How Emotions Are Made (2017) challenges everything you think you know about emotions. From learning how our brain registers anger, fear and joy to how we think about these emotions culturally, you’ll come away with a new understanding of the ways in which emotions are created and how their scope is determined by society at large.

Key idea 1 of 8

The prevailing, classical view of emotions envisages them as hardwired into our brains.

How hard is it to control your emotions? The consensus is that you may try to, but you simply can’t.

The notion of emotions as reflexes – sometimes artifacts of evolution existing in a realm beyond the rational – has been around for millennia. It’s called the classical view, and it’s been espoused by everyone from Aristotle, Buddha, Darwin, Descartes and Freud, right through to modern-day thinkers such as Steven Pinker, Paul Ekman, and the Dalai Lama.

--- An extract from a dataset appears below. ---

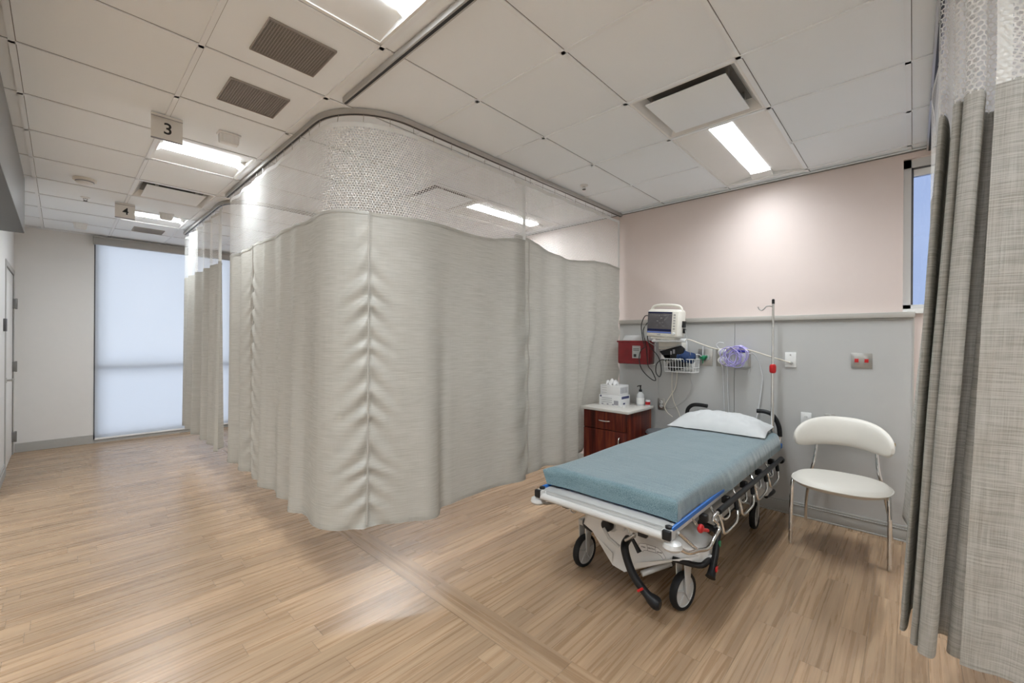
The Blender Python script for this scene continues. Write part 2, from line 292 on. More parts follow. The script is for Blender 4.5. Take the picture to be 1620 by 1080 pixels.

This passive take on emotions is taught in psychology textbooks, and it’s reflected in the way the media discuss them. The classical view also sees emotions as universal. It’s assumed that emotions are hardwired and are automatically triggered in distinct regions of the brain.

It’s thought that there’s a set of emotions that can be found across all humanity, and that each of these has an underlying property or “essence.” This concept is called essentialism. It assumes that each one of us is not only equally emotionally expressive but also capable of automatically recognizing the same emotions in others.

It’s as if the brain were pre-wired with neurons for specific emotions. Once neurons are triggered, they produce physical responses. These characteristics are known as fingerprints, and it’s through these that emotions are identified.

Imagine you have an annoying colleague. He will trigger “anger neurons,” which will consequently cause your blood to boil and your mouth to form a scowl.

Or maybe a friend dies. In this case “sadness neurons” send off signals which might start you crying.